Такова была общая тенденция, однако за исключением тонкой прослойки эстетствующих сторонников «любезной старины», цеплявшихся за давно ушедший в прошлое мир, и далекой, почти недосягаемой Византии, где греко-римское влияние еще сохраняло свою полную силу, существовала еще одна достаточно влиятельная сила, способная буквально веками удерживать древнюю традицию римского образа жизни. Это была христианская церковь, или еще точнее – многочисленные монастыри, щедро разбросанные по Франции св. Бенедиктом и его последователями. Надо сказать, что с самого своего рождения церковь представляла собой пассивную и в то же время достаточно заметную оппозицию действующей власти. Когда такой властью были римские императоры, тихое сопротивление было в первую очередь нацелено на защиту слабых и угнетенных против произвола администрации, избравшей своим постоянным пребыванием Вечный Город. Теперь, когда древняя империя рухнула под напором варварских племен, паству следовало защищать уже от этих новомодных (и, без сомнения, греховных) нравов. Как любая достаточно консервативная сила, церковь противопоставляла этим новым веяниям традиционный, и посему представлявшийся лучшим, проверенным временем, уклад. Конечно же, это был, так сказать, Рим идеальный, Рим слабых и беззащитных, ищущих спасения своего единственно на небесах, и потому римское (как и варварское) роскошество было отвергнуто с порога. Сохраняя вопреки всему римскую пищевую триаду (хлеб-вино-оливковое масло), церковь именно ее положила в основу своей обрядности. Хлеб и вино – тело и кровь Господня, масло – основа для елея, необходимого при миропомазании, соборовании и прочих обрядах.
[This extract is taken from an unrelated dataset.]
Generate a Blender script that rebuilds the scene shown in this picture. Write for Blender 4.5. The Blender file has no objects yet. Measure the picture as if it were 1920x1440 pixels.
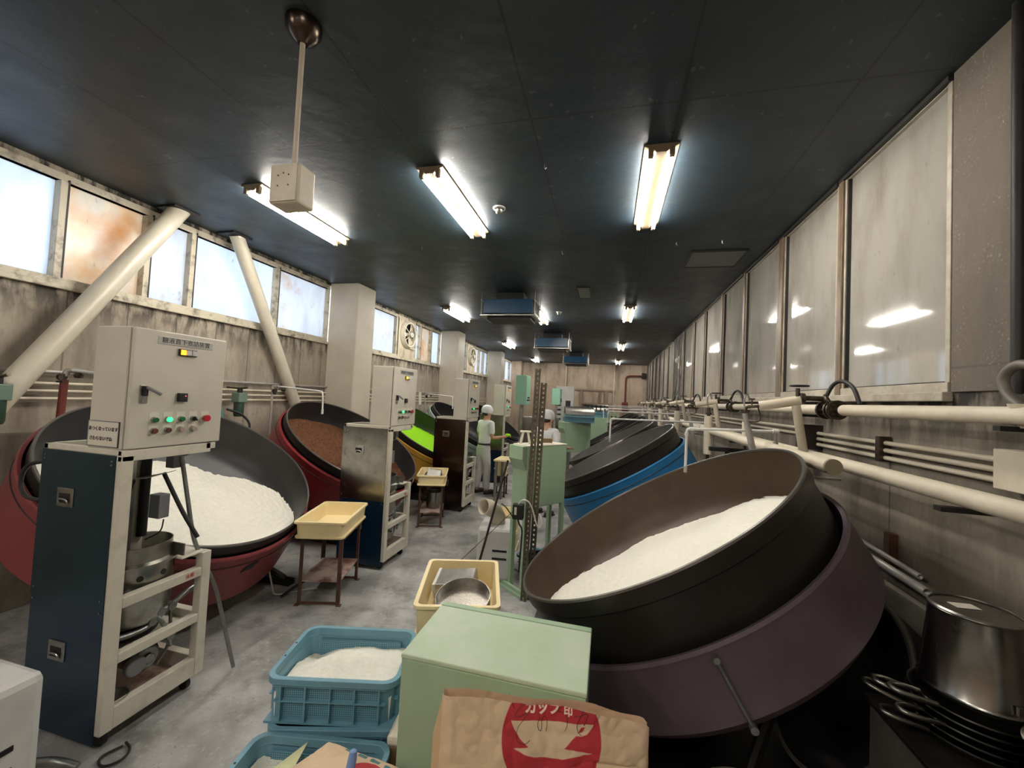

Сцена пира. Римская мозаика, ок. 450 г. н. э., Невшатель (Швейцария), Замок Будри
Категорически отвергая мясо, ранняя церковь не только отмежевывалась от варварского мира, не представляющего себе иной трапезы, но также сознательно удаляла от себя идею власти, могущества, силы – всего того, что должна была символизировать пища подобного рода. Также категорически отвергалось варварское пиво, а монастырская трапеза, в отличие от светской, подчеркнуто символизировала равенство, союз, братство всех сидящих за одним столом. Иерархия допускалась едино по отношению к Богу, в момент, когда вкушение св. Даров являло собой приближение верующего к Божеству.
Таким образом начиналось время варварских королей.